It's a bit worse than just having no experience teaching algebra, I didn't have the same experience as most kids trying to learn it. I was kind of a freak. I was the weird quiet kid in the back of the class who always knew the answer to every question. (Other kids tended to not like that, but I'm also very disarming (in person) and so I did alright.) One year, I was misplaced into a basic geometry class, and the teacher very kindly let me pick out some calculus textbooks and sit in the back of the class teaching myself calculus. (Some bureaucratic reason for why I couldn't transfer, or the calc classes were full, or we didn't have any, or something, I forget.) Learning math for me feels like remembering things I always knew.
So, yeah, maybe I should keep my mouth shut when it comes to teaching normal people how to do math.
Or maybe we should try to figure out what my brain is doing and how to teach people to do that too?
Maybe I have a normal brain and I'm just using it differently than most people?

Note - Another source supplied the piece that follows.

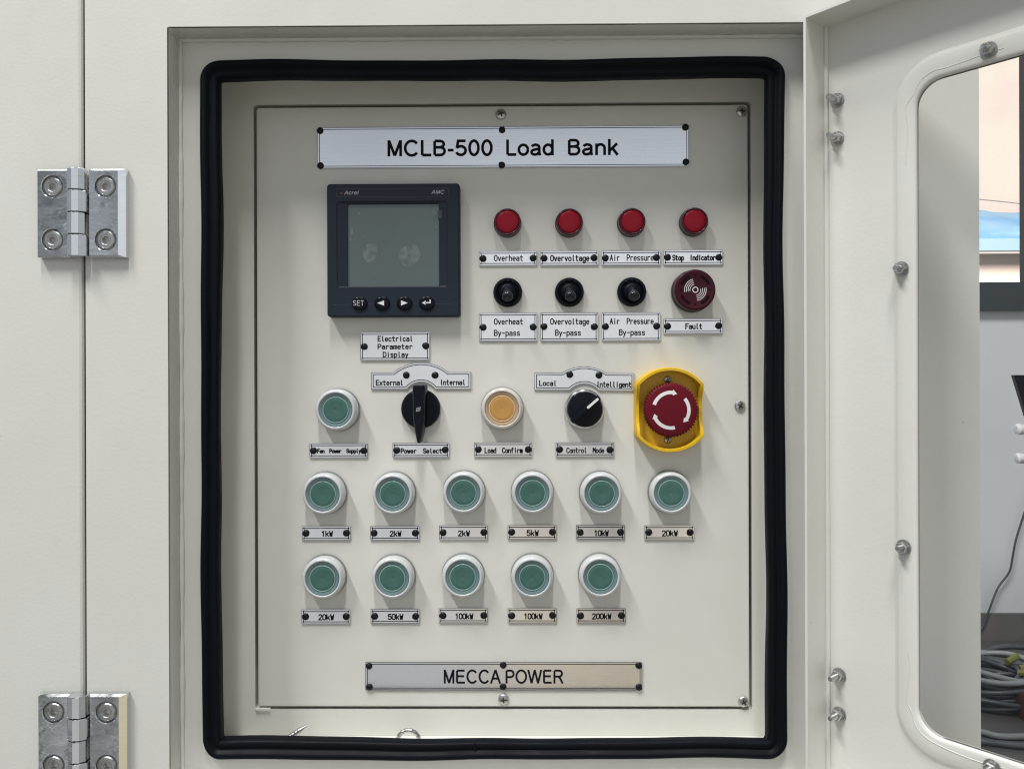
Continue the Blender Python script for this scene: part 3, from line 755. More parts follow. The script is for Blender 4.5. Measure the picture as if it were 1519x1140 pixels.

I like that idea better, because then, instead of a freak, I'm a front-runner. And, in addition, there's hope for a great improvement in didactic technique and humanity's general "numeracy" level, eh? If we could teach people to math like i do we could compress basic math education (up to calculus) into just a year or so.
"Something self-referential and hopefully unsnarky about how this is a thread on a how-to-math-better article." ~me, failing at rhetoric.